[tor-dev] Request for comments on notes on parallel cell crypto

Nick Mathewson nickm at alum.mit.edu
Mon Nov 19 22:29:50 UTC 2012


On Mon, Nov 19, 2012 at 5:18 PM, Ian Goldberg <iang at cs.uwaterloo.ca> wrote:
> On Mon, Nov 19, 2012 at 05:06:58PM -0500, Nick Mathewson wrote:
>> On Sun, Nov 18, 2012 at 7:43 PM, Andrea Shepard <andrea at torproject.org> wrote:
>> > I've made some notes on parallelizing cell crypto on relays which I've
>> > attached to this mail and added to the wiki page on this [1], which I
>> > would like comment on.  Particularly, I want to resolve the following
>> > points:
>> >
>> >  * Should we operate on cell_t or packed_cell_t?
>
> I seem to have missed the original email here.  What is the link [1]?

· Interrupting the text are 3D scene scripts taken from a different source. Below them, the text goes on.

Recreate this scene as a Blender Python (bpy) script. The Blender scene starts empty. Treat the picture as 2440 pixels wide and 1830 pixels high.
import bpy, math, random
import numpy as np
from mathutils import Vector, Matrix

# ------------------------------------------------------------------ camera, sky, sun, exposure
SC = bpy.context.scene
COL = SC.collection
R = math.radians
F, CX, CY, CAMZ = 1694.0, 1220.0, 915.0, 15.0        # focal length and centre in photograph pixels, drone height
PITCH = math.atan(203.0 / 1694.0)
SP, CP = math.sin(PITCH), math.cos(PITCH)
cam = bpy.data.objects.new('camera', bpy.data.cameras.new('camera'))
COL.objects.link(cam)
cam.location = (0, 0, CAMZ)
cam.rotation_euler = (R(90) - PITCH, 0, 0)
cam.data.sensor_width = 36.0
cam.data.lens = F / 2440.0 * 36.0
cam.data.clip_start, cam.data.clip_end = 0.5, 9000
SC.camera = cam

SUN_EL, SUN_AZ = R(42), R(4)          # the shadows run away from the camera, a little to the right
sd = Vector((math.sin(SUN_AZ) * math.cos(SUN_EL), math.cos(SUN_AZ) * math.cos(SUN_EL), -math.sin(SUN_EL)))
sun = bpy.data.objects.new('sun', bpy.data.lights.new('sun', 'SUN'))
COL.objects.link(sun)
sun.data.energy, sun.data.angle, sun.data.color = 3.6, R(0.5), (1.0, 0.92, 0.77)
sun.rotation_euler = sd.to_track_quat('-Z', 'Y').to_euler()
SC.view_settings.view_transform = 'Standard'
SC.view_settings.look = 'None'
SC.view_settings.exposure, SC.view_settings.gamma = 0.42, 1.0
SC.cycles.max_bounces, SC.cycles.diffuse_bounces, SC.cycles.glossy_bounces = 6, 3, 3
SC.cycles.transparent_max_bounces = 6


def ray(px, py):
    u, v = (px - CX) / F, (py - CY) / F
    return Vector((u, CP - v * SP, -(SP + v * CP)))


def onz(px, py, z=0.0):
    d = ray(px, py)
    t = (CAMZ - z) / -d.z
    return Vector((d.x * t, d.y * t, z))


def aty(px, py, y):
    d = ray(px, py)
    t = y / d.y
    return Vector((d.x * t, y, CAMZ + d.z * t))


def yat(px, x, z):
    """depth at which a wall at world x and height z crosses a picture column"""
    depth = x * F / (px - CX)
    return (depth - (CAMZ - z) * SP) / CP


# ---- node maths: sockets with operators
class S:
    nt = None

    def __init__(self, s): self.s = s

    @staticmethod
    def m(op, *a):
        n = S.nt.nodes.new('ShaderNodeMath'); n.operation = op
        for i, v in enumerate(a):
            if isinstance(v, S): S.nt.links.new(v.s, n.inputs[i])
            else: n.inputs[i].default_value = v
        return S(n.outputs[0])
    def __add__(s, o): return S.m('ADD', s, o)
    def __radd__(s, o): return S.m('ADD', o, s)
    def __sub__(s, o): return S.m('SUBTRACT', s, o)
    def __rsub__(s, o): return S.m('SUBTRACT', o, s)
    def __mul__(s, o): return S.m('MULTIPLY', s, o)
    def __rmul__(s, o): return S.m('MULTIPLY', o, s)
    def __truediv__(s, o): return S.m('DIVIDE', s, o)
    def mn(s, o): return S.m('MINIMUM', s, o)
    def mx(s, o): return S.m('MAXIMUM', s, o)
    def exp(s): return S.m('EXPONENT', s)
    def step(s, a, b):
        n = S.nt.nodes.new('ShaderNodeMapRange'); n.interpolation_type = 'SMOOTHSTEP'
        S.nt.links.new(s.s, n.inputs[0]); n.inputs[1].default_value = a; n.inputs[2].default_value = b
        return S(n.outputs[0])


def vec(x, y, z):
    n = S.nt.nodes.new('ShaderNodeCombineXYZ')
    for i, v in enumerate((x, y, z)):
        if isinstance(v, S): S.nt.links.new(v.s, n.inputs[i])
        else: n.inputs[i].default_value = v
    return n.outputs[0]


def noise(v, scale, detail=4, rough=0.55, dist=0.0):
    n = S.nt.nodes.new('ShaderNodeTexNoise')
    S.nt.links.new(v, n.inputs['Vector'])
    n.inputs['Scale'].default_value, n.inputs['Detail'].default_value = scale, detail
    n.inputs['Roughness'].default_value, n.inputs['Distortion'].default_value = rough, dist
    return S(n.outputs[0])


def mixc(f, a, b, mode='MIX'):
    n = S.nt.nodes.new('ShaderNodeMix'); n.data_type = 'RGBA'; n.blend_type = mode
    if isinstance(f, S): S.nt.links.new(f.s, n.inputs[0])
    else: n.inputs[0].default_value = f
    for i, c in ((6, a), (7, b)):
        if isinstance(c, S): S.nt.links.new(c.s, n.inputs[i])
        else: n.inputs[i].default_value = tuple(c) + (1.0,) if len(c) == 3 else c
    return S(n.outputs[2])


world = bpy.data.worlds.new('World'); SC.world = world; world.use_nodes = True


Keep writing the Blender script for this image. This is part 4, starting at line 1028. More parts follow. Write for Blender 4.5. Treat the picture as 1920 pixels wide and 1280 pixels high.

[1] https://trac.torproject.org/projects/tor/wiki/org/projects/Tor/MultithreadedCrypto


> Having just upgraded my exit node to a reasonable machine, I found that
> even though the AES should be super-fast (with AES-NI, etc.), the
> public-key ops are still killing the CPU.  I split the node into two
> processes, but multithreading the public-key ops (to a configurable
> number of threads, like say 7) would appear to be a big bang-for-buck
> win.

Circuit-related public key should already be parallelized
(configurably, via the NumCPUs option).  Parallelizing most SSL public
key will be a little trickier, though I guess we could farm off
certificate verification and the public key parts of the v3 handshake
to cpuworkers too, with a nontrivial amount of effort.

We once had code that tried to track how many PK operations of each
kind Tor does, for what purpose, so we could figure out which ones
were costing us the most.  We should try to get that working again.
note_crypto_pk_op() is the core function in question -- for some
incomprehensible reason, it would report its results via the directory
port.  Instead, it should probably use the heartbeat code or
something.

Also on the crypto performance front, I'm hoping that enabling ECDHE
ciphersuites for TLS will save some of the time we currently spend on
PK, and that ntor with a good EC group will save some more.